Tyson also makes much of the intolerance of religious thinkers toward people like Bruno and how we're much better off today now that we have a separation of church and state, but as Casey Luskin reminds us at Evolution News and Views, there sure is an awful lot of intolerance today. The difference between the 16th century and now is that today the intolerance is manifested by those who are hostile to religion, and they lack the political clout to actually imprison or execute their victims. Nevertheless, as a perusal of Luskin's essay will show, there are plenty of Giordano Brunos among those who are skeptical of Darwinian materialism and naturalism. Luskin lists the cases and the litany of repression, punishment, and closed-mindedness he documents is appalling.

Nor does Tyson mention that many if not most of the great scientists in the history of the discipline were themselves devout Christians, at least until the twentieth century.

Finally, Tyson avers that the qualities of science that have made it successful include the fact that science encourages its practitioners to follow the evidence wherever it leads and to question everything.
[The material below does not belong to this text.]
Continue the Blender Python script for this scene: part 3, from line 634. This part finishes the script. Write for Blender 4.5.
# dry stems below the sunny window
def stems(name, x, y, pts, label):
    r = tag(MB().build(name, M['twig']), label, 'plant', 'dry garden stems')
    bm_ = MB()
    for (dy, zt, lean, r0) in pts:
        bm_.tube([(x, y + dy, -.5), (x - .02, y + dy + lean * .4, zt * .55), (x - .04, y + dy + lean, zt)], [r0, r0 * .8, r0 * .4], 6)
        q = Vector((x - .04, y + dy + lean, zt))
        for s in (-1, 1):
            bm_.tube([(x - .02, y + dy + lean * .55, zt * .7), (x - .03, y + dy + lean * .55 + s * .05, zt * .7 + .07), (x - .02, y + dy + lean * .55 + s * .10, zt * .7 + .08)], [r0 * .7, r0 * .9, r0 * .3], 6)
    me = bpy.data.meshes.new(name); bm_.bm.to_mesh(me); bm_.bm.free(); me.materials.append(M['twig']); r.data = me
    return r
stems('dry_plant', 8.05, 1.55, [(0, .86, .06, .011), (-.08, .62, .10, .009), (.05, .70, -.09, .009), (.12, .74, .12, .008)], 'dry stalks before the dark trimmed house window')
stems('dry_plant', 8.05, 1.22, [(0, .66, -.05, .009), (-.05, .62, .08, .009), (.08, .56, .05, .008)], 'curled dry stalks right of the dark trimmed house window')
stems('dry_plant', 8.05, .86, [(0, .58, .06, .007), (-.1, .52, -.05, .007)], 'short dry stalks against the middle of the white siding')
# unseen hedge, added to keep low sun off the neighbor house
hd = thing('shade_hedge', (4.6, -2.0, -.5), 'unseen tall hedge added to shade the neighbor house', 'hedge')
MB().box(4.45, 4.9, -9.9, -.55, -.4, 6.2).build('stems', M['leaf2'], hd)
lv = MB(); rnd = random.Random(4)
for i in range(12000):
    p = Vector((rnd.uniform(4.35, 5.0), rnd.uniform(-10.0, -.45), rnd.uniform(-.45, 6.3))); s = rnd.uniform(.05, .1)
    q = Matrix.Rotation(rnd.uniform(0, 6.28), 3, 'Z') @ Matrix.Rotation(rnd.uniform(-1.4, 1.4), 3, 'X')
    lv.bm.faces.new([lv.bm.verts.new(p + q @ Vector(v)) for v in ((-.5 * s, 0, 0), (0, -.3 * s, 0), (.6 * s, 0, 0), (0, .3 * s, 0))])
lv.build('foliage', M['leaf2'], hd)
Sadly, those who actually try to do this in the study of the history of life and the universe find that there are definite limits to exactly what sorts of data are allowed to count as evidence and what sorts of things one is allowed to call into question. Anything that challenges the naturalistic orthodoxy will be met with reprisals, and those who do question that orthodoxy are treated as heretics.

The Inquisition still lives today. It's just headquartered in American universities and media editorial offices rather than in the Vatican.

Even so, watch the second installment of Cosmos next Sunday. Just be aware of the metaphysical biases that are being smuggled into the science.